Solar farm in Belgium to come online in 2024 for Ineos’s PVC site
With European plastics sector facing a competitiveness gap with the US and China, driven by higher energy costs, less access to raw material and a challenging regulatory landscape, measures are needed to safeguard the competitiveness and avoid Europe becoming dependent on imports from abroad. Support schemes that provide access to renewable energy are critical to a sustainable future.
As such, chemical firm Ineos Inovyn and its partners PerPetum Energy & Green4Power are installing photovoltaic panels for a new solar farm, equivalent to the size of 56 football pitches. Work is progressing rapidly, and the installation will be online in July 2024, when it will supply power exclusively to the Jemeppe production site, which employs over 540 people and is one of Europe’s biggest PVC facilities.
The Jemeppe project will provide 60MW of renewable electricity and reduce emissions by 14,000 tonnes of CO2 annually, helping diversify energy sources. This is part of Ineos’s strategic decarbonisation roadmap to reduce CO2 emission across sites by more than 30% by 2030 and Net Zero by 2050, enabling Ineos Inovyn to provide customers with low carbon products that support the transition to a Net Zero economy, it adds.
Philippe Taranti, Ineos Inovyn Director at the Jemeppe site said, “I am proud of the industry leadership we are showing. Ineos products play a vital role across modern life and this new solar farm gives us competitive access to local renewable energy.”

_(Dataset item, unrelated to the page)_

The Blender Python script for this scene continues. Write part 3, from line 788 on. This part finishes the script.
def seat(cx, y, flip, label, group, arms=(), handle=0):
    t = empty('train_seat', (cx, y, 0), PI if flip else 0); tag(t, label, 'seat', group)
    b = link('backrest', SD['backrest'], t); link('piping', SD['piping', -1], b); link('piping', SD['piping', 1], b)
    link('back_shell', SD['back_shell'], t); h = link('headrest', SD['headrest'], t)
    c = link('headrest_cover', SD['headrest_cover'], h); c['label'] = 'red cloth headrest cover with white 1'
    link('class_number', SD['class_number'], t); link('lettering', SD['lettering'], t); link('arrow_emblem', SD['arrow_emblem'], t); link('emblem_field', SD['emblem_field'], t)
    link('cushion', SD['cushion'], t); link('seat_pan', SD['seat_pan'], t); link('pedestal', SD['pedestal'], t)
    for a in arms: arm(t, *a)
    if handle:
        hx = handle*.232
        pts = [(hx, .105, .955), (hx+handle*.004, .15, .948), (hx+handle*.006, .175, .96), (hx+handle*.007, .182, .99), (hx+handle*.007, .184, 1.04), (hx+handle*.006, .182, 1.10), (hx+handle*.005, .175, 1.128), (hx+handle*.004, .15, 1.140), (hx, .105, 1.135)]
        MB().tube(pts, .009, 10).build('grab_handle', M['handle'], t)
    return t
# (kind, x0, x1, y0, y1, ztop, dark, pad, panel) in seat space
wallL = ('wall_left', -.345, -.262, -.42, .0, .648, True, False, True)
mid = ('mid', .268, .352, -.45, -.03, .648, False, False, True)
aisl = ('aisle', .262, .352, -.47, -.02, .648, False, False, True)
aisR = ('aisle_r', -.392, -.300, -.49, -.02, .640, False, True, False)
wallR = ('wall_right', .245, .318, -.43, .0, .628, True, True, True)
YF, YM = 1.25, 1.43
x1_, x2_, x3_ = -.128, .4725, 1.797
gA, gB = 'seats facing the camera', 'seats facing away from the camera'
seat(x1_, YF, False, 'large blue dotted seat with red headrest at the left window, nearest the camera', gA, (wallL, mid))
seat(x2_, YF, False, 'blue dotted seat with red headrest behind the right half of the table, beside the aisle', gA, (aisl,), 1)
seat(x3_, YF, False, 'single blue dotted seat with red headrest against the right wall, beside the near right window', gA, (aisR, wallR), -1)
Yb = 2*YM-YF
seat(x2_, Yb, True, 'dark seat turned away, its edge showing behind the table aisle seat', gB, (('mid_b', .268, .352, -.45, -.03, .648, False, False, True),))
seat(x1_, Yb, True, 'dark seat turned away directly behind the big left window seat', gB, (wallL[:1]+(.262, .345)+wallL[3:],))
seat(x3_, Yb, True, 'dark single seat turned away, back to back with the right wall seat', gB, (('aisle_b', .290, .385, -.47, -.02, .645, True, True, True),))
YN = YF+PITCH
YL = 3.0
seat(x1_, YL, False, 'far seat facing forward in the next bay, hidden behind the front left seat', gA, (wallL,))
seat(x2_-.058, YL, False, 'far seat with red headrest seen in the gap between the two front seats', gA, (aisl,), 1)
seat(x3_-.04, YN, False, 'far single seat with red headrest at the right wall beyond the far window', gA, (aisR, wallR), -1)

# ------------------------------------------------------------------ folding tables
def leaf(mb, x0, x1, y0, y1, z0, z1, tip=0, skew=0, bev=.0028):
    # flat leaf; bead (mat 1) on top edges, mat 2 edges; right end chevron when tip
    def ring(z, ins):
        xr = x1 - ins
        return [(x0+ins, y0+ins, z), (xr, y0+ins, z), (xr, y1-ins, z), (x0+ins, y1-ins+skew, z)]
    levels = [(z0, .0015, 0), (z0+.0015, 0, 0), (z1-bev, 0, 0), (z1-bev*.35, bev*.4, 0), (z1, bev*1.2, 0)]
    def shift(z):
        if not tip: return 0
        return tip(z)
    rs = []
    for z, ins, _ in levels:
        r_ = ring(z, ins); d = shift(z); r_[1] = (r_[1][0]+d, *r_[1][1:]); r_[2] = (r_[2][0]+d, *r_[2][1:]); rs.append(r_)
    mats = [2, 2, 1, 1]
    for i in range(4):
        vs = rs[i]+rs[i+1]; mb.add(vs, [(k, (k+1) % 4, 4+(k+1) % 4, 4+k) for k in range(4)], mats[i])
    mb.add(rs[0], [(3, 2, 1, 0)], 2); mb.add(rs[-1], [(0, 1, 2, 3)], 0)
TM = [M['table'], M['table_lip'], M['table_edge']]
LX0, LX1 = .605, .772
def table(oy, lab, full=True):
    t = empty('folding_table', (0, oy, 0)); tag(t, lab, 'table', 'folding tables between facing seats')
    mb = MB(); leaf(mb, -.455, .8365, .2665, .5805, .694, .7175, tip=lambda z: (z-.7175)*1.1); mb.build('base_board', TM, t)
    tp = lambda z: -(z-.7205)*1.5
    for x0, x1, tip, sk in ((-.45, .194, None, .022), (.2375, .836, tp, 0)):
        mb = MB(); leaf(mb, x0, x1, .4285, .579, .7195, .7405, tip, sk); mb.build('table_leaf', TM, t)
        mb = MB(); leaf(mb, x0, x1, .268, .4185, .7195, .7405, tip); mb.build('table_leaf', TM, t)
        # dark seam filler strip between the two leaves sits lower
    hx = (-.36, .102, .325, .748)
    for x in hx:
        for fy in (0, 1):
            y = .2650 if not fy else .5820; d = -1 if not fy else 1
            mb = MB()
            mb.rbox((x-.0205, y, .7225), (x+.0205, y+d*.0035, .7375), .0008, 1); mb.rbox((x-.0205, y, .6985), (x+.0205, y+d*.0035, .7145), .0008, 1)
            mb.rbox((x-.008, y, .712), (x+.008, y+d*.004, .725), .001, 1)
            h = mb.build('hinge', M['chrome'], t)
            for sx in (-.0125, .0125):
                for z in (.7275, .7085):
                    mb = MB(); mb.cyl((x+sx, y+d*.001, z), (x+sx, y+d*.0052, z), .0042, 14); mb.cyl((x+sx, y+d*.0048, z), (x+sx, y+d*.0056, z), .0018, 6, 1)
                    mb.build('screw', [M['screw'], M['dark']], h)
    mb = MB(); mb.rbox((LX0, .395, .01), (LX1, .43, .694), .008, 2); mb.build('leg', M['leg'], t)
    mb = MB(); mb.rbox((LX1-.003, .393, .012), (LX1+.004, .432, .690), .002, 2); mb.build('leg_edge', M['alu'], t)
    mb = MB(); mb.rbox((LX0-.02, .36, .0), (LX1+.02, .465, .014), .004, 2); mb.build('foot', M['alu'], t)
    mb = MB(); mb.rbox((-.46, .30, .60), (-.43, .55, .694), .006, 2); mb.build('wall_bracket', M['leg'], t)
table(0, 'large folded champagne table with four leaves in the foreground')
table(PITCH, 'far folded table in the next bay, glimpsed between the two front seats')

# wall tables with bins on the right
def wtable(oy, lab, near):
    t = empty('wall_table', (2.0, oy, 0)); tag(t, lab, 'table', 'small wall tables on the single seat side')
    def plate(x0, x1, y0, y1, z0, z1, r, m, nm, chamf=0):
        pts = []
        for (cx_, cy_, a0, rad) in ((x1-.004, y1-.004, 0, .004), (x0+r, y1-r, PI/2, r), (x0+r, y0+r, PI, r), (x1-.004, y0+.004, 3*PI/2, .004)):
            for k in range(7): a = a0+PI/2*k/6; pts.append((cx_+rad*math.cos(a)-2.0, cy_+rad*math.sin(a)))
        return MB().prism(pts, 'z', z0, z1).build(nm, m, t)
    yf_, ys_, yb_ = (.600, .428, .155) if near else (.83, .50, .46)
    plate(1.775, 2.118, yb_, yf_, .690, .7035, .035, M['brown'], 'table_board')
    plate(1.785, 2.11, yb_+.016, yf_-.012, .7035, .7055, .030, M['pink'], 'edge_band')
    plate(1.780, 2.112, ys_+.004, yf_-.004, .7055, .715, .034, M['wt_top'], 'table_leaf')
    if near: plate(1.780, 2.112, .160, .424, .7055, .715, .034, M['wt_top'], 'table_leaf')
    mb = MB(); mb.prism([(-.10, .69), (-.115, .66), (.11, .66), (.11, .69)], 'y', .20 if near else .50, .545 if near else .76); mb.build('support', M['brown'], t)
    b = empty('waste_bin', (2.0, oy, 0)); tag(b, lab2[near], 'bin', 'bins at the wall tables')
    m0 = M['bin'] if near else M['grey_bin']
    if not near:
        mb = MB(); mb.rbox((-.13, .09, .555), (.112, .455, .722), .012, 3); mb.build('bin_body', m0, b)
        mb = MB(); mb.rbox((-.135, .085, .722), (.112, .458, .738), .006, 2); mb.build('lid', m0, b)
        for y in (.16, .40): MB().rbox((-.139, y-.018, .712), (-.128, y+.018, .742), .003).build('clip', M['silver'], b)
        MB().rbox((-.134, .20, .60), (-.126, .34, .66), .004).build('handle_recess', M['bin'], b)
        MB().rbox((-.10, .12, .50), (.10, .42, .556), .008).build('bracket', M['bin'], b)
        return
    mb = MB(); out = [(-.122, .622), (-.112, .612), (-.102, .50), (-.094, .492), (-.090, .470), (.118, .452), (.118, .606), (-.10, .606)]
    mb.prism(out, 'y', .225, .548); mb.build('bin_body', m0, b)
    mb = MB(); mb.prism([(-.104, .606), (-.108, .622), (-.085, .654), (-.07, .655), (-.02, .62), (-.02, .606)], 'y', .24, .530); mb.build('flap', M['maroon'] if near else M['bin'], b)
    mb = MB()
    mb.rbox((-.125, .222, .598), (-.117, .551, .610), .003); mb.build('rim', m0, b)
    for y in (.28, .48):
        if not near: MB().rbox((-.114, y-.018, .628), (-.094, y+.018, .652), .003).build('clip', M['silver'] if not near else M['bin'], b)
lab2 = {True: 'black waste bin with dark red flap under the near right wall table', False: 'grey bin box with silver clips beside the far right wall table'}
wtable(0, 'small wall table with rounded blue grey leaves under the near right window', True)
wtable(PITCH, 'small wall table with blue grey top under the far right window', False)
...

PerPetum Energy is responsible for the project build, commissioning and maintenance on behalf of Green4Power, which finances and owns the solar farm.

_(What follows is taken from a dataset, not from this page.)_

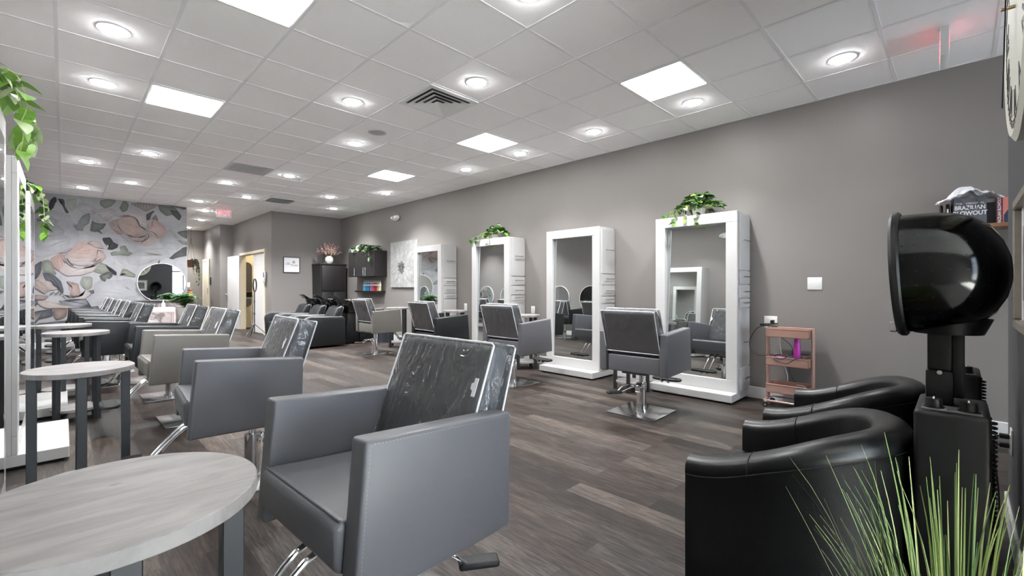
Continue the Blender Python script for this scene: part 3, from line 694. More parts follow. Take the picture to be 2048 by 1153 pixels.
# ------------------------------------------------ floral wallpaper, coplanar layers half a millimetre apart
def picture(name, polys, strokes, to3d, mat, parent, step=.0004, basecol=(200, 199, 202), rect=None, smooth=2, soft=.22, veins=0):
    bm = bmesh.new(); cl = bm.loops.layers.float_color.new('Col')
    def face(vs, cols):
        f = bm.faces.new(vs)
        for lp, c in zip(f.loops, cols): lp[cl] = (*c, 1)
    bc = srgb(basecol); x0, x1, z0, z1 = rect
    N = 12
    gv = [[bm.verts.new(to3d(x0+(x1-x0)*i/N, z0+(z1-z0)*j/N, 0)) for i in range(N+1)] for j in range(N+1)]
    for j in range(N):
        for i in range(N): face((gv[j][i], gv[j][i+1], gv[j+1][i+1], gv[j+1][i]), [bc]*4)
    d = step
    cl2 = lambda x, z: (min(x1, max(x0, x)), min(z1, max(z0, z)))
    for ec, cc, fl in polys:
        P = [(fl[i], fl[i+1]) for i in range(0, len(fl), 2)]
        for _ in range(smooth):
            Q = []
            for a, b in zip(P, P[1:]+P[:1]):
                w = soft
                Q += [(a[0]*(1-w)+b[0]*w, a[1]*(1-w)+b[1]*w), (a[0]*w+b[0]*(1-w), a[1]*w+b[1]*(1-w))]
            P = Q
        n = len(P); mx = sum(p[0] for p in P)/n; mz = sum(p[1] for p in P)/n
        # ragged petal edge
        P = [(p[0]+(noise.noise((p[0]*9, p[1]*9, d*900)))*.022, p[1]+noise.noise((p[0]*9+40, p[1]*9, d*900))*.022) for p in P]
        e, c = srgb(ec), srgb(cc); prev = None
        if min(ec) > 160: e = tuple(e[q]*.8+c[q]*.2 for q in range(3))
        for k, fr_ in enumerate((1.0, .94, .84, .70, .52, .34, .16)):
            t_ = (1-fr_)/.84; t_ = t_**.75
            col = tuple(e[q]*(1-t_)+c[q]*t_ for q in range(3))
            ring = [bm.verts.new(to3d(*cl2(mx+(p[0]-mx)*fr_, mz+(p[1]-mz)*fr_), d)) for p in P]
            if prev:
                pr, pc = prev
                for i in range(n): face((pr[i], pr[(i+1) % n], ring[(i+1) % n], ring[i]), (pc, pc, col, col))
            prev = (ring, col)
        ctr = bm.verts.new(to3d(*cl2(mx, mz), d)); pr, pc = prev
        for i in range(n): face((pr[i], pr[(i+1) % n], ctr), (pc, pc, c))
        d += step
        if veins:      # brush lines running from the petal's base to its rim
            rv = random.Random(int(mx*1000)+n); area = (max(q[0] for q in P)-min(q[0] for q in P))*(max(q[1] for q in P)-min(q[1] for q in P))
            far = max(range(n), key=lambda i: math.hypot(P[i][0]-mx, P[i][1]-mz)); bx, bz = P[far]
            cnt = int(min(26, 4+veins*area)); dark = sum(ec) < 420
            for v_ in range(cnt):
                q = P[rv.randrange(n)]; u0, u1 = rv.uniform(.08, .5), rv.uniform(.65, .97)
                a_ = V((bx+(q[0]-bx)*u0, bz+(q[1]-bz)*u0, 0)); b_ = V((bx+(q[0]-bx)*u1, bz+(q[1]-bz)*u1, 0)); m_ = (a_+b_)/2*.86+V((mx, mz, 0))*.14
                sh_ = rv.uniform(.80, .95) if rv.random() < .7 else rv.uniform(1.03, 1.12)
                colv = tuple(min(1, x_*sh_) for x_ in [e[k_]*.5+c[k_]*.5 for k_ in range(3)]); wv = rv.uniform(.003, .012)
                Pq = [a_, (a_+m_)/2, m_, (m_+b_)/2, b_]; t_ = (b_-a_).normalized(); nn = V((-t_.y, t_.x, 0)); A_ = []; B_ = []
                for k_, pp in enumerate(Pq):
                    ww = wv*(.15, .8, 1, .8, .1)[k_]*.5
                    A_.append(bm.verts.new(to3d(*cl2(pp.x+nn.x*ww, pp.y+nn.y*ww), d))); B_.append(bm.verts.new(to3d(*cl2(pp.x-nn.x*ww, pp.y-nn.y*ww), d)))
                for k_ in range(4): face((A_[k_], A_[k_+1], B_[k_+1], B_[k_]), [colv]*4)
            d += step*.5
    for co_, w, fl in strokes:
        c = srgb(co_); P = [V((fl[i], fl[i+1], 0)) for i in range(0, len(fl), 2)]
        P = bez(P, 8*(len(P)-1)); n = len(P); A = []; B = []
        for i, p in enumerate(P):
            t_ = (P[min(i+1, n-1)]-P[max(i-1, 0)]).normalized(); nn = V((-t_.y, t_.x, 0)); ww = w*.5*max(.12, sin(pi*(i+.3)/(n-.4)))
            A.append(bm.verts.new(to3d(*cl2(p.x+nn.x*ww, p.y+nn.y*ww), d))); B.append(bm.verts.new(to3d(*cl2(p.x-nn.x*ww, p.y-nn.y*ww), d)))
        for i in range(n-1): face((A[i], A[i+1], B[i+1], B[i]), [c]*4)
        d += step*.3
    me = bpy.data.meshes.new(name); bm.to_mesh(me); bm.free(); me.materials.append(mat)
    o = bpy.data.objects.new(name, me); COL.objects.link(o)
    if parent: o.parent = parent
    return o
picture('wallpaper', MURAL_PETALS, MURAL_STROKES, lambda x, z, d: (x, YM-.0006-d*.35, z), M_MURAL, wm, rect=(XL+.002, 2.053, .126, HC-.004), smooth=2, soft=.12, veins=90)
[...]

Under a power purchase agreement Ineos Inovyn will acquire all green electricity produced from Jemeppe-sur-Sambre over the next 15 years.
Luc Leenknegt, CEO and founder of PerPetum Energy said, “We are proud to contribute to INEOS Inovyn’s environmental objectives. This project is totally in line with PerPetum Energy’s mission: to help industrial companies and large consumers to reduce the carbon footprint of their consumption as much as possible, by offering them an optimised mix of multi-technology solutions such as photovoltaics, wind power and energy storage.”